Friday, September 20, 2024

 WALES


Opinion

Hard Labour


19 Sep 2024NATION CYMRU
The Labour benches during the Winter Fuel Allowance debate

Ben Wildsmith

When Keir Starmer opted to launch his election campaign in the heart of Tory Kent, it signalled the beginning of a tricky new era for his party in the Senedd.

SENEDD IS WELSH FOR PARLIAMENT

This week’s Conservative motion condemning means testing of the winter fuel payment is an early taste of what’s to come for a Labour group that is unused to seeing its basic principles scrutinised.

There must be darker moments when Labour members recall the comfortable certainties of their roles under a Tory administration in Westminster. Life was so simple then: if it works, we did it; if it doesn’t, blame Westminster.

That routine was so grooved into the mechanics of Senedd business over the last 14 years that it seemed to operate reflexively. Failures in crucial devolved matters like health and education have been waved airily away by a party that had a get-out-of-jail-free card for every eventuality.

Obviously, they wanted to fund our services properly, but their hands were tied by the cartoon villains in London.


New material

Without this crowd-pleaser to rely on, Eluned Morgan’s turn at FMQs this week was like watching Keith Harris without Orville the duck. Projecting the sort of confidence you’d expect from a peer of the realm, the Baroness revealed Labour’s new material for the first time.

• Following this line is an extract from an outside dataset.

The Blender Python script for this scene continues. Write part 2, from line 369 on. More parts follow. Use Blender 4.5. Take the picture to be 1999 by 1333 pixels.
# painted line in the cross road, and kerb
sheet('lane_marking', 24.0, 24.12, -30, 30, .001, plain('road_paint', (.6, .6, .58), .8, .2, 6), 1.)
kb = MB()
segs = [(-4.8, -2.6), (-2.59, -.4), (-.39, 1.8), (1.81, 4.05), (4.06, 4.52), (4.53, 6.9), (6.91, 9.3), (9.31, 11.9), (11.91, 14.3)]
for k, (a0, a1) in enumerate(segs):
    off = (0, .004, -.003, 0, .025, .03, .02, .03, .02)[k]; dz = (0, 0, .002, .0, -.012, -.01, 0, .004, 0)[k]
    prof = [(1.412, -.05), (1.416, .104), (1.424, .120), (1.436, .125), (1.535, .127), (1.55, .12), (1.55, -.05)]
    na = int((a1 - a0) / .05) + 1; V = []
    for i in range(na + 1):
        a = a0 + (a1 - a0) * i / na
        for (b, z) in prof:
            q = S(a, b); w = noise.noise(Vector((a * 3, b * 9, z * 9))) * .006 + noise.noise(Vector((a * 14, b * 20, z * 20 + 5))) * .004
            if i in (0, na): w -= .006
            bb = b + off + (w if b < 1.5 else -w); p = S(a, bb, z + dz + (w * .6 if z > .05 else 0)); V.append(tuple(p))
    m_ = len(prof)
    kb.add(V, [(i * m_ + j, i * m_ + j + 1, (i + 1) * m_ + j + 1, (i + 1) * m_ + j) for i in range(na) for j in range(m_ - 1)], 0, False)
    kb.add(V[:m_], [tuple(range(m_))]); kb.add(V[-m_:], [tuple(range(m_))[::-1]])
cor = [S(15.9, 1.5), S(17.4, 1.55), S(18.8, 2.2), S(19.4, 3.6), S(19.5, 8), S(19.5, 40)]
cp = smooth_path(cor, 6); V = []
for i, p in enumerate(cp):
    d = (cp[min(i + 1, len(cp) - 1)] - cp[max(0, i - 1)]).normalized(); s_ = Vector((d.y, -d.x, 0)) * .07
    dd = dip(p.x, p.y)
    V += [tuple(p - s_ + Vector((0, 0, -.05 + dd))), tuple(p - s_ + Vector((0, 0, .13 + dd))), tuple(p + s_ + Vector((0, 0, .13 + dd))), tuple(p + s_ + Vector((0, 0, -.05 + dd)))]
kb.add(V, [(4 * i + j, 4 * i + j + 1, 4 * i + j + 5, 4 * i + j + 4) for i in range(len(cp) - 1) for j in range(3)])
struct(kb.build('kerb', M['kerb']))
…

The First Minister is not, it transpired, to be questioned about anything that is decided in Westminster.

While it was wholly appropriate to blame the Conservative regime there for any shortcomings in Welsh governance, it is taboo to question UK Labour’s decisions on the Senedd floor.

Andrew RT Davies and Rhun ap Iorweth were instructed to seek Westminster seats if they wanted to question the impact of the UK government on Wales.

The four-legs-good-two-legs-bad naked hypocrisy of this position is untenable.

Welsh Labour (sic) has excused itself for years as struggling in the shade of unjust governance from London. It has allowed itself to continue as a wholly owned subsidiary of the UK party, reportedly without even a bank account of its own. So, the buck stops at head office, just as Morgan & Co. insisted it did when the Tories were in charge.

A poll this week revealed that a third of the Welsh electorate would like to see the Senedd abolished in favour of direct rule.

We have seen that this view does not translate into votes for parties who would enact this, but the figure is much higher than in Scotland and should be a worry for all who care about Welsh democracy.

Unionism

Mindful of incoming howls of derision, there was once a respectable Labour case for unionism.

After the war, when Labour was enacting partial socialism across the UK, the argument ran that a justly governed UK would benefit Welsh people immediately and recognise the sacrifices Wales had made.

Welsh servicemen were instrumental in campaigning for a Labour government amongst British troops stationed overseas. The new Britain was seen by many as just desserts for participating in a war on behalf of the old one.

45 years after Thatcher ended the post-war consensus, however, it is absurd to argue that a systematically impoverished Wales holds interests that are indivisible from the government in London.

In the fuel allowance debate, Labour representatives of deprived Welsh areas parroted the Treasury line about a £22bn ‘black hole’ in public finances as if chanting a Latin mass.

Do they imagine that their unusually loyal voters turn out for them in the expectation of this?

The ‘nothing to do with us, guv’ approach to UK Labour by its cohort in the Senedd is not going to wash. The communitarian values of traditional Labour voters here are being insulted by Keir Starmer’s iteration of the party.

Stockbroker belt

If the UK is to be governed according to the mores of the stockbroker belt, then the responsibility of those representing Wales is to stand up for us.

For many people, the Senedd is indivisible from the Labour Party. Casual voters see a monolith of remote power that ploughs on regardless of their complaints. If the party here persists in unrepresentative obeisance to UK Labour it will be risking the viability of devolution as voters see their views ignored.

People are exhausted with the management-class mediocrity of a government that seems to distribute jobs without regard to expertise or any track record of success.

This, right now, is what they promised us would be the sunlit uplands of Wales under a Labour UK. Here’s Mike Hedges MS on the fuel allowance.

“There is a discussion to be had over the universality of support – there’s a balance between ensuring no one misses out and the cost of provision.”

Actually Mike, there was a discussion on that, it happened in London, and nobody asked any of you to contribute to it. The result of that discussion was to draw the line just above absolute poverty.

It’s a certainty that at some point Keir Starmer will appear here to invoke the ghosts of the Welsh Labour movement and wear its clothes for the cameras.

As he stands in front of historical banners claiming that inheritance for his government, the grinning handmaids of the Senedd will applaud politely.

Just another day cheerfully managing the decline of their nation.